Dijo Bernal Díaz del Castillo, uno de los primeros conquistadores
españoles llegados a estas tierras del Nuevo Mundo a principios del
siglo XVI, que aquí venían “a traer la fe católica, a servir a Su Majestad… y a hacerse ricos”.
Hasta donde se sabe, nadie, absolutamente nadie logró hacerse rico (es
decir: tener mansiones lujosas, vehículos despampanantes, helicópteros,
joyas, ropa muy fina, perfumes a la moda, caballos de carrera, cenas
pantagruélicas) con el esfuerzo de su trabajo. Lo ¿ilícito? de ayer se
legaliza y se convierte en lo lícito de hoy. Dicho sea de paso, muchos
de los asesinos y escoria social de España que venía a las tierras
americanas a “hacerse ricos”, lo lograron. Después vino la alcurnia, el
abolengo, el refinamiento, se compraron títulos nobiliarios y se
transformaron en “lícitos”. A la base de cualquier fortuna –en
Guatemala y en cualquier parte del mundo– hay siempre, inexorablemente,
un crimen. “La propiedad privada [de los medios de producción] es el primer robo de la historia”, dijo el citado pensador.
Estas breves consideraciones pretenden ser una prolongación de la
iniciada lucha contra la corrupción.

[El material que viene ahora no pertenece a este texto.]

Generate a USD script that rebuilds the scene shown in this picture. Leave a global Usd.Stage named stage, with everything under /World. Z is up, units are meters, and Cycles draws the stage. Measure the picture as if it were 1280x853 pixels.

Luchar contra ella está bien. Es
una cabal y sana muestra de salud ciudadana. En la República Popular
China, dicho sea de paso, sin miramientos se fusila a los funcionarios
corruptos. ¡¡Se los fusila!! ¿Se fusilará a alguien en Guatemala en
esta ola de “moralidad anticorrupción” que se ha puesto en marcha? Pero
para no quedarnos cojos, no dejemos de pensar que la corrupción es el
producto de una estructura social donde el robo está legalizado. Hacia
eso debemos apuntar en definitiva: ¿hay enriquecimientos lícitos?